A Growth Framework Built Around the Student

At Harper, student growth is not treated as a by-product of schooling. It is intentionally guided, continuously observed, and thoughtfully supported through a long-term framework that helps each student develop direction, capability, and self-understanding.

At the heart of Harper’s educational model is the IGP — the Individual Growth Plan. This is not simply a university planning document, nor a short-term advising tool. It is a structured framework designed to accompany students throughout their secondary school journey, helping them connect academic development, learning habits, interests, personal growth, and social engagement in one coherent process.

We believe that meaningful education does not begin by forcing students into a fixed route too early. It begins by helping them better understand themselves — their pace, their strengths, their motivations, and the kind of future they are gradually growing toward. The purpose of the IGP is to make that process clearer, more visible, and more sustainable over time.

More Than Planning — A Framework for Development

Many schools offer planning support when students reach key application years. Harper takes a longer view.

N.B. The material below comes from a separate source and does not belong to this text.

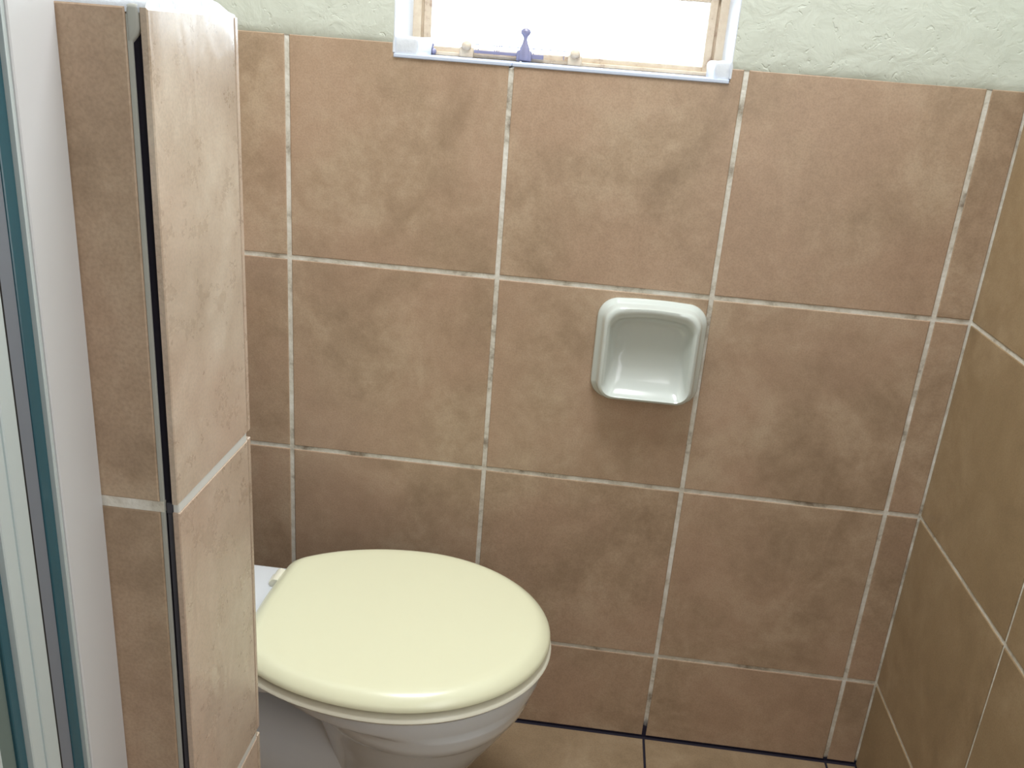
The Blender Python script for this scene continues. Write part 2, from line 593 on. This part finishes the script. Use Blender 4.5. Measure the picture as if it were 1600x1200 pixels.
# plaster capping, low dome
cap = bmesh.new()
prof = [(PY0 + 0.0008, PZ), (PY0 + 0.004, PZ + 0.0065), (PY0 + 0.022, PZ + 0.012), (PY0 + 0.05, PZ + 0.015), (PY1 - 0.05, PZ + 0.0155),
        (PY1 - 0.028, PZ + 0.011), (PY1 - 0.010, PZ + 0.004), (PY1 + 0.002, PZ + 0.0012), (PY1 + 0.004, PZ - 0.001)]
rings = []
for k in range(64):
    x = -0.8 + (PX - 0.0015 + 0.8) * k / 63
    s = 1.0 if k < 63 else 0.72
    s = 0.9 if k == 62 else s
    r = [Vector((x, y, PZ - 0.001 + (z - PZ + 0.001) * s + noise.noise(Vector((x * 30, y * 60, 2))) * 0.0012)) for y, z in prof]
    r += [Vector((x, PY1 + 0.003, PZ - 0.003)), Vector((x, PY0 + 0.001, PZ - 0.003))]
    rings.append(r)
loft(cap, rings)
link('capping', cap, M['gloss_paint'], wall_partition, smooth=True)

# ---------------------------------------------------------------- window
window = empty('window_1', (WX0, WD, WZ0), 'small cream steel framed window with bright daylight behind', 'window', kind='structure')


def frame(bm, x0, x1, z0, z1, y0, y1, t, bev=0.0012, tb=None):
    tb = tb or t
    box(bm, x0, x0 + t, y0, y1, z0, z1, bev, 1)
    box(bm, x1 - t, x1, y0, y1, z0, z1, bev, 1)
    box(bm, x0 + t, x1 - t, y0, y1, z0, z0 + tb, bev, 1)
    box(bm, x0 + t, x1 - t, y0, y1, z1 - t, z1, bev, 1)
    return bm


fz0 = WZ0 + 0.0035
outer = bmesh.new()
frame(outer, WX0, WX1, fz0, WZ1, WD, WD + 0.022, 0.014, tb=0.006)
frame(outer, WX0 + 0.0, WX1, fz0, WZ1, WD + 0.010, WD + 0.03, 0.021, tb=0.006)
box(outer, WX0 + 0.014, WX1 - 0.014, WD + 0.002, WD + 0.03, 1.287, 1.305, 0.001, 1)
link('window_frame', outer, M['cream_steel'], window)
lower = frame(bmesh.new(), WX0 + 0.017, WX1 - 0.017, fz0 + 0.001, 1.289, WD + 0.006, WD + 0.026, 0.0125, tb=0.0125)
lower = link('sash', lower, M['cream_steel'], window)
link('pane', B(WX0 + 0.026, WX1 - 0.026, WD + 0.017, WD + 0.020, fz0 + 0.011, 1.281), M['glass'], lower)
upper = frame(bmesh.new(), WX0 + 0.017, WX1 - 0.017, 1.302, WZ1 - 0.004, WD + 0.006, WD + 0.026, 0.0125)
upper = link('sash', upper, M['cream_steel'], window)
link('pane', B(WX0 + 0.026, WX1 - 0.026, WD + 0.017, WD + 0.020, 1.311, WZ1 - 0.012), M['glass'], upper)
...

The IGP is designed to help students grow before they are asked to make major decisions. Rather than focusing only on “what university next,” it asks more foundational questions: Who is this student becoming? What kind of learning structure supports them best? What capabilities are already emerging, and what still needs to be strengthened?

This is why the IGP is not limited to academic planning. It follows students across multiple dimensions of development and helps ensure that future decisions are built on real understanding rather than guesswork, pressure, or premature certainty.

Three Essential Questions

At Harper, the IGP helps students gradually work through three core questions:

Who am I?
What kind of learner am I becoming? What are my strengths, habits, interests, and ways of responding to challenge?

Where am I going?
What fields, directions, and future possibilities are beginning to feel meaningful, realistic, and worth sustained effort?

What should I do now?
What choices, adjustments, and actions make sense at this stage, given my current development and long-term direction?These questions are not answered once and for all. They are revisited over time, with better evidence, better reflection, and better guidance.

Why This Matters

The value of the IGP lies in what it helps students gradually build: not a perfect plan, but a stronger structure.

Through this framework, academic foundation, core competencies, interest exploration, character growth, and social engagement are not treated as isolated categories. Together, they form a fuller developmental structure — one that helps students become more capable, more self-aware, more grounded in judgement, and more ready to make meaningful choices.

At Harper, we want students to arrive at future pathways not as passive recipients of a decision, but as young people who understand more clearly what they are choosing and why.